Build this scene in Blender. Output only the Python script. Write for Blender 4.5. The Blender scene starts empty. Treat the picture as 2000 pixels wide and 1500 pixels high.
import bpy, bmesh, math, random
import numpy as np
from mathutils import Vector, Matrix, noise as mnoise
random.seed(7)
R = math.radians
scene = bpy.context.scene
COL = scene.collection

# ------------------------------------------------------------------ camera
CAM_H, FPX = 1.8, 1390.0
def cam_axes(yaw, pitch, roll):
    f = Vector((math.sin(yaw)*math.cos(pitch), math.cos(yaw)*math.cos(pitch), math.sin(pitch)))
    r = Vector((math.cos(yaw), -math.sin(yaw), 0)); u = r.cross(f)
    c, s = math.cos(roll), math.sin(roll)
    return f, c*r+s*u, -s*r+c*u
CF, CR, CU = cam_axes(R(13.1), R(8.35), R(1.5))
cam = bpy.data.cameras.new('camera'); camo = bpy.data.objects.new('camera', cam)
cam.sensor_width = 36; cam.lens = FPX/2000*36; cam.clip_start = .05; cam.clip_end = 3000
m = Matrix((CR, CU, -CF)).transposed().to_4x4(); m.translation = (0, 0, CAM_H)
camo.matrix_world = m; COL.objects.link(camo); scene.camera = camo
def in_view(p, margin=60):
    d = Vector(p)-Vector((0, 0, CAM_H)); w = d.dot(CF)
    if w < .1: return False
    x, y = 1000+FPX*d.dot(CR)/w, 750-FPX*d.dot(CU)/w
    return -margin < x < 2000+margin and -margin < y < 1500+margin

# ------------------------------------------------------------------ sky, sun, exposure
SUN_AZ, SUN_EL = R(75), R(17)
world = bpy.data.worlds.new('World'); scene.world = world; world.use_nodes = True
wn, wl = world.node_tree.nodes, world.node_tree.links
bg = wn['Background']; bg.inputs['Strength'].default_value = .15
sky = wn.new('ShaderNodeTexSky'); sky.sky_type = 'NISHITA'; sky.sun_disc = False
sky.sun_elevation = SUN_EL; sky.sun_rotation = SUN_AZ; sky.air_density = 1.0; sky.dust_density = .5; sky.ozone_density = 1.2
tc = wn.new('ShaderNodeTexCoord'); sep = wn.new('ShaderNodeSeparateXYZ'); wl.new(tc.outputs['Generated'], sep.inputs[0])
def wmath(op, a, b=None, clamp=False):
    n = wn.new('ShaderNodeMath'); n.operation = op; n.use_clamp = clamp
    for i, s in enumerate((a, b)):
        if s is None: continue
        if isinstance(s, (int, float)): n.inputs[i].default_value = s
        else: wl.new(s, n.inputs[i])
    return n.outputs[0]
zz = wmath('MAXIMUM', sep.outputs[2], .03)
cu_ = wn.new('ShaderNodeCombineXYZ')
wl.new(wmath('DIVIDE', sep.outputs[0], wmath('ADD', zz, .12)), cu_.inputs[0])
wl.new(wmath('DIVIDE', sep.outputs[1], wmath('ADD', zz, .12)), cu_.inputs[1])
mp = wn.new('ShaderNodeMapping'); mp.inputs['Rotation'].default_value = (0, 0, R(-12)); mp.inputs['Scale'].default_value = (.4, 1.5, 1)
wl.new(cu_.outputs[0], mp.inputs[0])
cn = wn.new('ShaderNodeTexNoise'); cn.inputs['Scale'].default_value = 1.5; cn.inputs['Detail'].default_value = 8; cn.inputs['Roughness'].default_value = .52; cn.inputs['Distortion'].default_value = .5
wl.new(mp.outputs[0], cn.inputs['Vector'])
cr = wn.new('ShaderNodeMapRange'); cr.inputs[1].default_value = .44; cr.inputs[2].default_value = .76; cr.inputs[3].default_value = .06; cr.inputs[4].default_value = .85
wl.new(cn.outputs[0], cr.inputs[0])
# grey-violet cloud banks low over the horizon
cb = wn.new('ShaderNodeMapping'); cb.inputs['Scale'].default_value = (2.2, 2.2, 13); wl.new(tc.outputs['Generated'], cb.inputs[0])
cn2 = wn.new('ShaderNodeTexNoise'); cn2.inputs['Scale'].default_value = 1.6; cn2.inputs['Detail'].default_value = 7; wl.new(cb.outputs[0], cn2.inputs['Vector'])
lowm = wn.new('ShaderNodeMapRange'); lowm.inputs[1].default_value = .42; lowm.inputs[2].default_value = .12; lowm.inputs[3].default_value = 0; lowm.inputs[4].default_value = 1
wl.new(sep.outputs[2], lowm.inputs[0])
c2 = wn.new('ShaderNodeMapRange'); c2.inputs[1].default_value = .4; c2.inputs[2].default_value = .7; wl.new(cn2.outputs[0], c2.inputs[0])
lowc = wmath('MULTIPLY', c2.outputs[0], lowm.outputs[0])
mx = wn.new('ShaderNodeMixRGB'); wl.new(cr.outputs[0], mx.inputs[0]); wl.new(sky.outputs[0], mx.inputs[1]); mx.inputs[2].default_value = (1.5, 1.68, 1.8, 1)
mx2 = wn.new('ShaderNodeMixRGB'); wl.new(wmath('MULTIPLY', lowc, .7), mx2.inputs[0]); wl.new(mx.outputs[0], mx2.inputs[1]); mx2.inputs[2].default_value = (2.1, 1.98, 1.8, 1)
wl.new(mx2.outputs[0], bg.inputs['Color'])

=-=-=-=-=

* Given exercise *
Print from the first line through the line that contains "COL = scene.collection", please, including both, and leave out every line outside that stretch.

* Result *
Build this scene in Blender. Output only the Python script. Write for Blender 4.5. The Blender scene starts empty. Treat the picture as 2000 pixels wide and 1500 pixels high.
import bpy, bmesh, math, random
import numpy as np
from mathutils import Vector, Matrix, noise as mnoise
random.seed(7)
R = math.radians
scene = bpy.context.scene
COL = scene.collection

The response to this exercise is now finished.